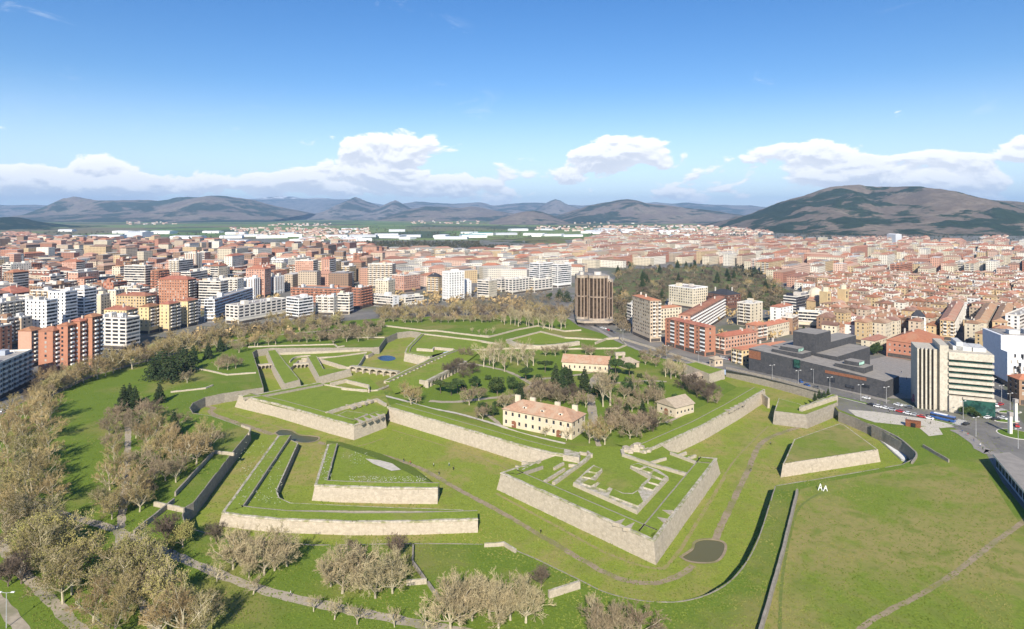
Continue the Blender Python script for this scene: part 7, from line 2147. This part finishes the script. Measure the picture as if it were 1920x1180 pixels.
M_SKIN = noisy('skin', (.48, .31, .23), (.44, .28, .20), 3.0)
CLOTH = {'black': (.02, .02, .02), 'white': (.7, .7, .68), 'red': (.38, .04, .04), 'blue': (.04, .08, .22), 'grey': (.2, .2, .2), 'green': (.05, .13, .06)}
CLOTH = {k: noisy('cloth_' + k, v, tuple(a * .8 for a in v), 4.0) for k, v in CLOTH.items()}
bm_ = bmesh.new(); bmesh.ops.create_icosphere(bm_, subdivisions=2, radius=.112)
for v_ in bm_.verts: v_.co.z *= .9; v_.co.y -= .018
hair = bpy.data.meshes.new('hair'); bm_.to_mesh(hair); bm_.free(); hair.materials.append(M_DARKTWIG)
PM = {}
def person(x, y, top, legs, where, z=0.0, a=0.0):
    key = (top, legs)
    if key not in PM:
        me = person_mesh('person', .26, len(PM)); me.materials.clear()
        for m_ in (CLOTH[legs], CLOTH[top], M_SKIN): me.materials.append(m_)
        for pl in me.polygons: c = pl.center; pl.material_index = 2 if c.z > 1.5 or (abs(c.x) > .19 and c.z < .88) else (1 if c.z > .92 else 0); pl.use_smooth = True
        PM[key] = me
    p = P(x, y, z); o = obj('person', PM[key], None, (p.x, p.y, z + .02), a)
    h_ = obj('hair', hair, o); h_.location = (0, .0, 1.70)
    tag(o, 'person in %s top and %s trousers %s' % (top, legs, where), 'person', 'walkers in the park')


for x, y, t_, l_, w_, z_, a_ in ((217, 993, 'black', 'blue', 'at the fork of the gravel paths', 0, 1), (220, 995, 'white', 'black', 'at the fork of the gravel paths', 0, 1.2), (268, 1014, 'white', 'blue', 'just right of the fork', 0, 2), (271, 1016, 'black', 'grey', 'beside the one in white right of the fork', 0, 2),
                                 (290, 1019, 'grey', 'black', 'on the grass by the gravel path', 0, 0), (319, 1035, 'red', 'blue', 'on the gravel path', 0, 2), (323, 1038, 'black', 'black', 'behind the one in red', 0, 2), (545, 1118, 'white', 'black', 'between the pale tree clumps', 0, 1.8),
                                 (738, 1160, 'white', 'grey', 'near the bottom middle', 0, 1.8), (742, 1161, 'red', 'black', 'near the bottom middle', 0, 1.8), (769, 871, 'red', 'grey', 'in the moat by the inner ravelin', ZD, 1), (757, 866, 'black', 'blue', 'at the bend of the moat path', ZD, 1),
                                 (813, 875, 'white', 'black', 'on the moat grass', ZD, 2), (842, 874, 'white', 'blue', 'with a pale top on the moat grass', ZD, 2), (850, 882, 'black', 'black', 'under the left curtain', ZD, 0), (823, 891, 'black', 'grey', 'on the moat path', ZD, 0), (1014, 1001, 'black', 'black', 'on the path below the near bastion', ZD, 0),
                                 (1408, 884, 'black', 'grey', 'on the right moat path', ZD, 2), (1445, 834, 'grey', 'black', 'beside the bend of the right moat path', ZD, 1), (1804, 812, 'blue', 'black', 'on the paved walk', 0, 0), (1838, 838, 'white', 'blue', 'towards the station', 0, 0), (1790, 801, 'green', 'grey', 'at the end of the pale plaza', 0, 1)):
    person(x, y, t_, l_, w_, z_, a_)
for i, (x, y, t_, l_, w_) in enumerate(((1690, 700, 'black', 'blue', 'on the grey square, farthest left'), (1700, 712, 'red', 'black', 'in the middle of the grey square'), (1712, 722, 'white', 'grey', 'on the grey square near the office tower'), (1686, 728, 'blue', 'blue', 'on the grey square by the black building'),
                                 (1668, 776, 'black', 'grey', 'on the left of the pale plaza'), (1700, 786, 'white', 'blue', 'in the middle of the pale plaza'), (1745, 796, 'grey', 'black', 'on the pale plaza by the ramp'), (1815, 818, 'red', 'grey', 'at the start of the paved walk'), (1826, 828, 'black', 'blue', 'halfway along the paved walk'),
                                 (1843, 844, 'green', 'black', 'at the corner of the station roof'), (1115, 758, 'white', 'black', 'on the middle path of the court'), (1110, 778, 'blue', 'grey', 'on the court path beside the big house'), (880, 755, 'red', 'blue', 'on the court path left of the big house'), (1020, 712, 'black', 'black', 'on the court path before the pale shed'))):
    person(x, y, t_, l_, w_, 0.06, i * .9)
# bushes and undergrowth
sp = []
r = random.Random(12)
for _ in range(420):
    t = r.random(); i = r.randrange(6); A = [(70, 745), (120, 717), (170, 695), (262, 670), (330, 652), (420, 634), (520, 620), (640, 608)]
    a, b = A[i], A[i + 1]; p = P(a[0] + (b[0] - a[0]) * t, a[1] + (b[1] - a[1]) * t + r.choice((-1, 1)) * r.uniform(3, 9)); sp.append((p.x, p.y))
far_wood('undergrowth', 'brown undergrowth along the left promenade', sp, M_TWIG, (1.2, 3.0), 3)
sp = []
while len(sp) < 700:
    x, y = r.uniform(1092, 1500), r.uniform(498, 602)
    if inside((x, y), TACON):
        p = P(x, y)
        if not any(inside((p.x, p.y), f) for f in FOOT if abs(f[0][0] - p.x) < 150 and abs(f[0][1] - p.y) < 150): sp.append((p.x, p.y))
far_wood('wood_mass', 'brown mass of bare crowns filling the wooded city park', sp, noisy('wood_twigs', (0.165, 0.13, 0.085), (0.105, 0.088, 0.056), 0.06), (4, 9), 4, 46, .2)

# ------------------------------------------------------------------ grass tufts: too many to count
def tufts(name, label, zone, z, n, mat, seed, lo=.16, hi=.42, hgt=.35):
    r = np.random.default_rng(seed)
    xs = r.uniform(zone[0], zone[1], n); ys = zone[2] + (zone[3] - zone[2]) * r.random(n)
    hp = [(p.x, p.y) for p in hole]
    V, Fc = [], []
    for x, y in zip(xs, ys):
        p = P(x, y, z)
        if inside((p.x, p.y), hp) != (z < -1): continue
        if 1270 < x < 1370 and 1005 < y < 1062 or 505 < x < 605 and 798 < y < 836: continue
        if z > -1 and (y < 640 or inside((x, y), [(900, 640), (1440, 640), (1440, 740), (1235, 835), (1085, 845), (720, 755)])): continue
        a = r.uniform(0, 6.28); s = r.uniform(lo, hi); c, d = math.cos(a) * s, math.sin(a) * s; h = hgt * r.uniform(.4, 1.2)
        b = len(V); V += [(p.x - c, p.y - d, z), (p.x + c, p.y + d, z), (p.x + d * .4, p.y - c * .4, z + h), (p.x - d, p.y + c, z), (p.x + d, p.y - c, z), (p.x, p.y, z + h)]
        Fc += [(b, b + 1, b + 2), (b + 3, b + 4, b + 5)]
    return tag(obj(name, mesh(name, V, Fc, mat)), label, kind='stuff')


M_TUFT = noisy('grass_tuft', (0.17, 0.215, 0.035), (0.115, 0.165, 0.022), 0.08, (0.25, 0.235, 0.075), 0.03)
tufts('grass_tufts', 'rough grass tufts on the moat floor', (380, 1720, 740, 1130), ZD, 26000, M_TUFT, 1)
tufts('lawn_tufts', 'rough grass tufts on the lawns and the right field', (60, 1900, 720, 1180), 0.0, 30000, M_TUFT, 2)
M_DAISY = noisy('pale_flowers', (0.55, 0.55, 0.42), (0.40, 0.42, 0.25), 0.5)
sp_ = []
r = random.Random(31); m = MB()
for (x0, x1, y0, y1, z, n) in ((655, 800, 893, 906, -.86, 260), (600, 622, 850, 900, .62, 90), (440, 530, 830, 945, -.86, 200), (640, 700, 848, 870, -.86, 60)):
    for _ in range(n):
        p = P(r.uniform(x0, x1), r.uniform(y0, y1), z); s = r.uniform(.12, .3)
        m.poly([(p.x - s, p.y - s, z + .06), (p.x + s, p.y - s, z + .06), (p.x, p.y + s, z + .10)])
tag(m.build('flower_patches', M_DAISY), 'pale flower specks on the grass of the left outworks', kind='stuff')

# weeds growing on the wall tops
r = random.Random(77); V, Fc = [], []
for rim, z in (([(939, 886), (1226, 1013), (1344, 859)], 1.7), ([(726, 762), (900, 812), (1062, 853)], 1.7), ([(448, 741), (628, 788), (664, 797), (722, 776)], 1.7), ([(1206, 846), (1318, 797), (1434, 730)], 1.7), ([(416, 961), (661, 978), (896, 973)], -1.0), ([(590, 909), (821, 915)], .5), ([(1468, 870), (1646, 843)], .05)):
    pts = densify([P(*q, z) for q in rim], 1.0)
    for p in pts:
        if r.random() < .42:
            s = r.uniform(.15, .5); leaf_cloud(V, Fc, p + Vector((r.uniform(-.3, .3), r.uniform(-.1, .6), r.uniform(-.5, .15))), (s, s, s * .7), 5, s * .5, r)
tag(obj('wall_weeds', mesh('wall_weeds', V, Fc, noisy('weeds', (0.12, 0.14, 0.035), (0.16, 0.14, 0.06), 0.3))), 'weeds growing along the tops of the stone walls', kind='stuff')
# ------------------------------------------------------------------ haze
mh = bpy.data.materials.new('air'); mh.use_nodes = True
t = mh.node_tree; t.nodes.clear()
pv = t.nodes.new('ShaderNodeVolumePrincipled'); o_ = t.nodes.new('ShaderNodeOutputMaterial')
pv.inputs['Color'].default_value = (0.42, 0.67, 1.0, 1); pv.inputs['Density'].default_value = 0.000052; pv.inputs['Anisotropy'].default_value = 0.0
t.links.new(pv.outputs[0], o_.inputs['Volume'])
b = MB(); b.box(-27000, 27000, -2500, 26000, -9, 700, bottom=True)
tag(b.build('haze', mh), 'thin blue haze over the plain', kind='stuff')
-------
■ THE REQUEST: Give again exactly the lines running from the beginning of the material above through the line that contains "tag(o, 'person in", and leave out every picture.

■ RESPONSE BELOW:
Continue the Blender Python script for this scene: part 7, from line 2147. This part finishes the script. Measure the picture as if it were 1920x1180 pixels.
M_SKIN = noisy('skin', (.48, .31, .23), (.44, .28, .20), 3.0)
CLOTH = {'black': (.02, .02, .02), 'white': (.7, .7, .68), 'red': (.38, .04, .04), 'blue': (.04, .08, .22), 'grey': (.2, .2, .2), 'green': (.05, .13, .06)}
CLOTH = {k: noisy('cloth_' + k, v, tuple(a * .8 for a in v), 4.0) for k, v in CLOTH.items()}
bm_ = bmesh.new(); bmesh.ops.create_icosphere(bm_, subdivisions=2, radius=.112)
for v_ in bm_.verts: v_.co.z *= .9; v_.co.y -= .018
hair = bpy.data.meshes.new('hair'); bm_.to_mesh(hair); bm_.free(); hair.materials.append(M_DARKTWIG)
PM = {}
def person(x, y, top, legs, where, z=0.0, a=0.0):
    key = (top, legs)
    if key not in PM:
        me = person_mesh('person', .26, len(PM)); me.materials.clear()
        for m_ in (CLOTH[legs], CLOTH[top], M_SKIN): me.materials.append(m_)
        for pl in me.polygons: c = pl.center; pl.material_index = 2 if c.z > 1.5 or (abs(c.x) > .19 and c.z < .88) else (1 if c.z > .92 else 0); pl.use_smooth = True
        PM[key] = me
    p = P(x, y, z); o = obj('person', PM[key], None, (p.x, p.y, z + .02), a)
    h_ = obj('hair', hair, o); h_.location = (0, .0, 1.70)
    tag(o, 'person in %s top and %s trousers %s' % (top, legs, where), 'person', 'walkers in the park')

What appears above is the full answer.